貧しい農夫と大きな一本の木と現代社会と
貧しい農夫の家の畑に、大きな一本の木があった。
実がなる木ではなく、ただセミや小鳥の憩いの場となっていた。
農夫は、この木は何の役にも立たない、この木がなければ畑を少し増やすこともできるだろうと、木を切ることにした。
オノを持ってきて、ガーンと一撃をくわえた。
すると、びっくりしたセミと小鳥がやってきて、農夫に訴えた。
「どうぞ、この木を切らないでください。この木を切らずに残してくれれば、美しい歌を歌ってあげます」
「この木があれば、あなたが畑仕事に疲れたときに、木陰となって休ませてくれますよ」
セミと小鳥が一生懸命訴えても、農夫は何も聞こえないふりをして次々にオノを振り下ろした。
すると、木の中に穴が開いていた。そしてミツバチの巣があり、あまいにおいがしてきた。
ミツバチの巣の中にはハチミツがあり、ちょっとなめてみると、とてもおいしい。
農夫は、オノを投げ捨て、この木を大切に世話するようになった。
人間は、利益があるとわかれば、他のことを大事にするよりも、利益を一番に考える。
イソップの寓話にある話だが、人間は利益第一の生き物だという。
しかも利益は、労働で得るのではなく、偶然手に入るものが一番と考える。
株式というものは、企業が資金を得るために行うもので、株主は利益が出れば、利益の一分を得ることができる。
とこるが、ある会社を大きくしたいので株を手にするのではなく、そのときそのときの利益のために株の売買をする。それが正しいことだと、日本政府が音頭をとって新NISAだ、買え買えと叫ぶ。
IRは賭博だ、パチンコはギャンブルだという横から、テレビでは競馬、競輪、競艇のコマーシャルを明るく楽しく流す。宝くじのコマーシャルは、若い人気俳優を使い、さあ買え買えという。
楽して金を儲ける話ばかりだ。
働かざる者食うべからず、という言葉は死語となってしまったかのようだ。あんまり苦労をしたくないから、簡単に金が手に入るだろうと闇バイトに手を出す。バイトなんかではなく、ただの犯罪だ。
今の政治は、教育の無償化や低所得者への現金の給付が当たり前になり、働かなくても金が手に入ることが正しいような傾向がある。もちろん、本当に苦しい人には補助をするのは当たり前の政治だが、働かなくても生きていけるという風潮があるのも事実だろう。
今の日本は、若い人や子どもたちに、働かなくてもいいという考えを教えているようにも思える。

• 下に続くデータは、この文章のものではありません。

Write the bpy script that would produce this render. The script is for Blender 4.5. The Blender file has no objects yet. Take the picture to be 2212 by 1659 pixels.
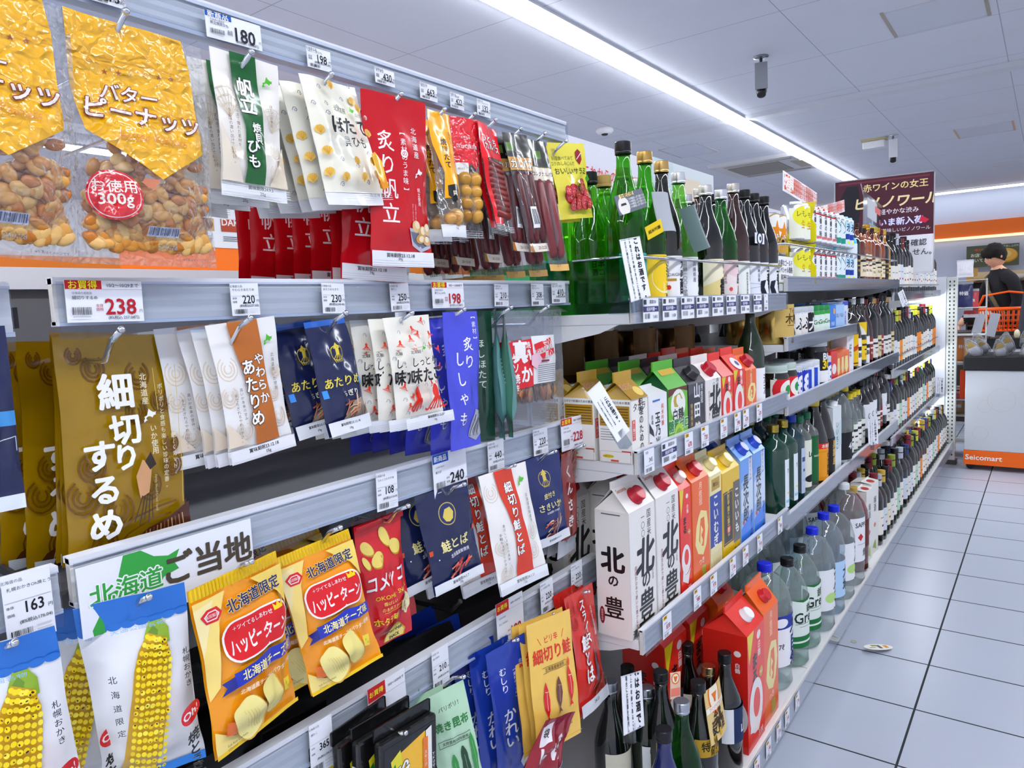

イソップの教訓は、人間はこういうものだと説明し、だから、鳥や虫を追いやり、木々を切り倒し、人間の欲望のままに生きよ、と述べているのだろうか。
東洋の考えでは、人も自然の中の生き物だという思いがある。人は自分勝手な部分があるから、そんな煩悩を捨てて、自然の中で自然と一体となって生きよと述べる。
今一度、我々の祖先がたどり着いた考えを、現代の我々も考えた方がよいのではないだろうか。